### Description of the task
Will you quote precisely the lines that run from the top of the material below to the line containing "sin, cos, rad", both ends included?
— START Information supplied —
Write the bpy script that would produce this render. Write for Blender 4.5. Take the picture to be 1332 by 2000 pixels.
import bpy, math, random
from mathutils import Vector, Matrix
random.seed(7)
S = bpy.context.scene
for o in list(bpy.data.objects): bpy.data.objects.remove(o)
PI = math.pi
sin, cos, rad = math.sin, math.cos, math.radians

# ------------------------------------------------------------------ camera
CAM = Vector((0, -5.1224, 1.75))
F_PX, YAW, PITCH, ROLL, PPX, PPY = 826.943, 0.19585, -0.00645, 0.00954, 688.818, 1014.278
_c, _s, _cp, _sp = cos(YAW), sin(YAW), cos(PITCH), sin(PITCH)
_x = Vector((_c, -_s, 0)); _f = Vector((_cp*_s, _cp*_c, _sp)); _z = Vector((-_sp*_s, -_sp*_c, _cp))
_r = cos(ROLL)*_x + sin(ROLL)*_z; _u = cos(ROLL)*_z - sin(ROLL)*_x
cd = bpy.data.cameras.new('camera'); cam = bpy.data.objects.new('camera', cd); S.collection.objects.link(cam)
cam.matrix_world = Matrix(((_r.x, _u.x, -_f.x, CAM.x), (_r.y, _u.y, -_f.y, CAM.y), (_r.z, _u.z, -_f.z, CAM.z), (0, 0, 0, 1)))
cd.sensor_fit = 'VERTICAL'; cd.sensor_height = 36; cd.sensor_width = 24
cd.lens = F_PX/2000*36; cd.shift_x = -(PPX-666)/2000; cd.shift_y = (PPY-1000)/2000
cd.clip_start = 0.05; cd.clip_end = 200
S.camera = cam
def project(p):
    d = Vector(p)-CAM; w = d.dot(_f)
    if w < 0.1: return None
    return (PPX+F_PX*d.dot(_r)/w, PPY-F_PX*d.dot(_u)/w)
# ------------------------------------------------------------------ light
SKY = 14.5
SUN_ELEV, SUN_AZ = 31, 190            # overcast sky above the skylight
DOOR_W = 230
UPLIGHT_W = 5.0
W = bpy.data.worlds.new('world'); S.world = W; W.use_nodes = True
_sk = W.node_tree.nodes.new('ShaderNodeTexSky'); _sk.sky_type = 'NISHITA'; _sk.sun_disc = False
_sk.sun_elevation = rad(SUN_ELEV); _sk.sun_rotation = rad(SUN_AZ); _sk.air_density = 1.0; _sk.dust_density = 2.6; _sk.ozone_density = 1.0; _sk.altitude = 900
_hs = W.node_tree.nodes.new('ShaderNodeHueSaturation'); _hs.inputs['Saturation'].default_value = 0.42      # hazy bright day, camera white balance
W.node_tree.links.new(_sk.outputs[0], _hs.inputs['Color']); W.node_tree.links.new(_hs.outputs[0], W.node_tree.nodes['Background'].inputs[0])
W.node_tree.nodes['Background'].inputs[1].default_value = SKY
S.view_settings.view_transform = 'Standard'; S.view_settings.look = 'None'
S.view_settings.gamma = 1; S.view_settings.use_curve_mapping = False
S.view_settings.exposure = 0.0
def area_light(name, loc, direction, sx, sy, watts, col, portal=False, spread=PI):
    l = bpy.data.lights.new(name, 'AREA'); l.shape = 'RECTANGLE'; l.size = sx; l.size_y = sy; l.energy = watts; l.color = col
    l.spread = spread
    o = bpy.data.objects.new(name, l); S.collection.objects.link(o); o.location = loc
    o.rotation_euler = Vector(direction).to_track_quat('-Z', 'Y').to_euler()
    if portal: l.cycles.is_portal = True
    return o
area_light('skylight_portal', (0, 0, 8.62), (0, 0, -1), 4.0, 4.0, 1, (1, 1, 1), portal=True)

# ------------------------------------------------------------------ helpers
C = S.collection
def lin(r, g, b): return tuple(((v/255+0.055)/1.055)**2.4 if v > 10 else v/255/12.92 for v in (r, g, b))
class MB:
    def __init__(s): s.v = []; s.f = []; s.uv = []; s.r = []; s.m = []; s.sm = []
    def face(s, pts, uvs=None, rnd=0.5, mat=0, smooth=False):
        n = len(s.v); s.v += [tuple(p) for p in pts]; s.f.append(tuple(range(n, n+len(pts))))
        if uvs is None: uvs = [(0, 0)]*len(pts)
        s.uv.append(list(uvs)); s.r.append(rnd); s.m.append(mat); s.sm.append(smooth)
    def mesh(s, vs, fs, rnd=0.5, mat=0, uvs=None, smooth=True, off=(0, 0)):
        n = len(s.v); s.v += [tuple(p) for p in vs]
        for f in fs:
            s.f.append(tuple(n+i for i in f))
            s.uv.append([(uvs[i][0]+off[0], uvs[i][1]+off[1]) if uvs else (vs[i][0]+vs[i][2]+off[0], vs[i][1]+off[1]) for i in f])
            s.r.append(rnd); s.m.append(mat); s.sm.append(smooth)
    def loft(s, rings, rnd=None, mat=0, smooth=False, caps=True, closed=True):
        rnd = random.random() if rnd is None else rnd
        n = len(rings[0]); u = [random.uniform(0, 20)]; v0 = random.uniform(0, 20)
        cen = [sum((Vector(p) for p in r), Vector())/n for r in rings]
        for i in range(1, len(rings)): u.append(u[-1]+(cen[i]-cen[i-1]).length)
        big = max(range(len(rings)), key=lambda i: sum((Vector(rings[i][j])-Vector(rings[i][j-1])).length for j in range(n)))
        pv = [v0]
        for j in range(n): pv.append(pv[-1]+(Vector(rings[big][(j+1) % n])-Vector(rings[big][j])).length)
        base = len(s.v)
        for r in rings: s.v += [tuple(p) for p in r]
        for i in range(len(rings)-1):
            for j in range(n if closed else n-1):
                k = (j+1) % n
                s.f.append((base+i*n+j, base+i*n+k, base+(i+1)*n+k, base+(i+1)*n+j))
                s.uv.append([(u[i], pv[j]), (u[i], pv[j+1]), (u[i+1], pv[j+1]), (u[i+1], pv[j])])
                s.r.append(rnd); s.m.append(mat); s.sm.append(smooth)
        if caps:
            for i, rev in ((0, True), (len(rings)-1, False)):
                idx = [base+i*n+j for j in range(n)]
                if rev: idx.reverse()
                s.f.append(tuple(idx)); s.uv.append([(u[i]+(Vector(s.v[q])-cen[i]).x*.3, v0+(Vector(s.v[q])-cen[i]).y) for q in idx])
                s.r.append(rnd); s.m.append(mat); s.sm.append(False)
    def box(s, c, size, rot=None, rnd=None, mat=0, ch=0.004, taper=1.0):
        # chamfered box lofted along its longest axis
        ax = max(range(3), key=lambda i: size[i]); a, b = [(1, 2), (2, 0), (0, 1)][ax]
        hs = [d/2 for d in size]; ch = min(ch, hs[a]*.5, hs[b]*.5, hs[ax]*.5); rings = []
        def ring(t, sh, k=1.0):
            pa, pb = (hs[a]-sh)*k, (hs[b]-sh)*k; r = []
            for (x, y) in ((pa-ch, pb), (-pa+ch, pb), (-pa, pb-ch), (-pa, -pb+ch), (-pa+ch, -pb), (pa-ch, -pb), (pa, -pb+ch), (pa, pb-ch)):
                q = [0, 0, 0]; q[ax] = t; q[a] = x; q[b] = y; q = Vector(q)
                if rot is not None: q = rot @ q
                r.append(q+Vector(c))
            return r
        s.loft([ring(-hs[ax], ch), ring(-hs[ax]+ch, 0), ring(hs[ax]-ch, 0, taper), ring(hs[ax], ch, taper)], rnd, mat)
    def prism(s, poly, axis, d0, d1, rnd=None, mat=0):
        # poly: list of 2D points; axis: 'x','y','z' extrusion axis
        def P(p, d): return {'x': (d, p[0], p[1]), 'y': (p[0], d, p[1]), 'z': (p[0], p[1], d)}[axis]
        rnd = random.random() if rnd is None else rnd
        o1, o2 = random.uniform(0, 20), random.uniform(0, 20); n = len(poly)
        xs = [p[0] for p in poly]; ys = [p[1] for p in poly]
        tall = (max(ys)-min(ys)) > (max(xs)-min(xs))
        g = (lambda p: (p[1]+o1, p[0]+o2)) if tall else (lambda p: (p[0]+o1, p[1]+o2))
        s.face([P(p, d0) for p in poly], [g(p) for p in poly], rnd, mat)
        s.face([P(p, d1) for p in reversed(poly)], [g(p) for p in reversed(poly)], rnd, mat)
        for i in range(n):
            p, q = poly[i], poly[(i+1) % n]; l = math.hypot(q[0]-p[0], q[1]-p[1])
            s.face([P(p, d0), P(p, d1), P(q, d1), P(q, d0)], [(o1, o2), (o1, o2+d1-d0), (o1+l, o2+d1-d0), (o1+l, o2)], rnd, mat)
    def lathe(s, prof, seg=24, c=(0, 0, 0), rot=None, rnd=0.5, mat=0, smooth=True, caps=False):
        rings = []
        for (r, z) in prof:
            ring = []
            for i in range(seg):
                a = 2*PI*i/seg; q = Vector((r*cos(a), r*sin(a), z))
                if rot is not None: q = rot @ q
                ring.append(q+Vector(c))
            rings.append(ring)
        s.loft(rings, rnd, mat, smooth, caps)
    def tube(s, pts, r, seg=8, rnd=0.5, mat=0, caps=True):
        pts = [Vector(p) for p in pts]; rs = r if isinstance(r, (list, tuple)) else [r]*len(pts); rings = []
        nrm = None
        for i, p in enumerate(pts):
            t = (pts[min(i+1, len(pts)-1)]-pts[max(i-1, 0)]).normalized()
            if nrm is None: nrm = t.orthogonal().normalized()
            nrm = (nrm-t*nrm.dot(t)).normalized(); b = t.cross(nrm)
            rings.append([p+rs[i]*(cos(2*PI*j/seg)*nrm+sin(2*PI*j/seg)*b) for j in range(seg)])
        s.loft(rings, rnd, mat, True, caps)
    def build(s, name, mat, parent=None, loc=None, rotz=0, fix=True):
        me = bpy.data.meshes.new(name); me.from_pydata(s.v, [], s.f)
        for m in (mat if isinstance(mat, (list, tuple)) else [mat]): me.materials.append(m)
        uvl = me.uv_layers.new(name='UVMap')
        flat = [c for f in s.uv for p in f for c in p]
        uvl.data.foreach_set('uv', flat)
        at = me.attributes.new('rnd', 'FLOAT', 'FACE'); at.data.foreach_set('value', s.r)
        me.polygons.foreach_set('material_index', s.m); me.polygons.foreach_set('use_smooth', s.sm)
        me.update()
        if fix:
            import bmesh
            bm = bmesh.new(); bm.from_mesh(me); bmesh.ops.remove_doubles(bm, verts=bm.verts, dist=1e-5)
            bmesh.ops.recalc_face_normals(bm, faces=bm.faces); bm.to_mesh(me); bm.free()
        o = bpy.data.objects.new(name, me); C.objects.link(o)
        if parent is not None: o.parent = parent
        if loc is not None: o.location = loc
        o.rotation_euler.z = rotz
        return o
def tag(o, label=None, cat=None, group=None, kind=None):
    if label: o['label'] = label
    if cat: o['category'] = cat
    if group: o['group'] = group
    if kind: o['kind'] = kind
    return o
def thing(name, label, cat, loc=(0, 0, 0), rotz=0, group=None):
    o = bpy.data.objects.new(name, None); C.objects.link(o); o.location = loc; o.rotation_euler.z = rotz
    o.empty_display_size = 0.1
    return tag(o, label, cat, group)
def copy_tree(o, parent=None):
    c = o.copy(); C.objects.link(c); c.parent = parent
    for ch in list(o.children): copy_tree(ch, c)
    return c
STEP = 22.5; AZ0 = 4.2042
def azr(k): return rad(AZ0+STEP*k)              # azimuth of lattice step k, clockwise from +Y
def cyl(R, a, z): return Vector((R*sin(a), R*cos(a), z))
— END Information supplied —
### Solution for this task
Write the bpy script that would produce this render. Write for Blender 4.5. Take the picture to be 1332 by 2000 pixels.
import bpy, math, random
from mathutils import Vector, Matrix
random.seed(7)
S = bpy.context.scene
for o in list(bpy.data.objects): bpy.data.objects.remove(o)
PI = math.pi
sin, cos, rad = math.sin, math.cos, math.radians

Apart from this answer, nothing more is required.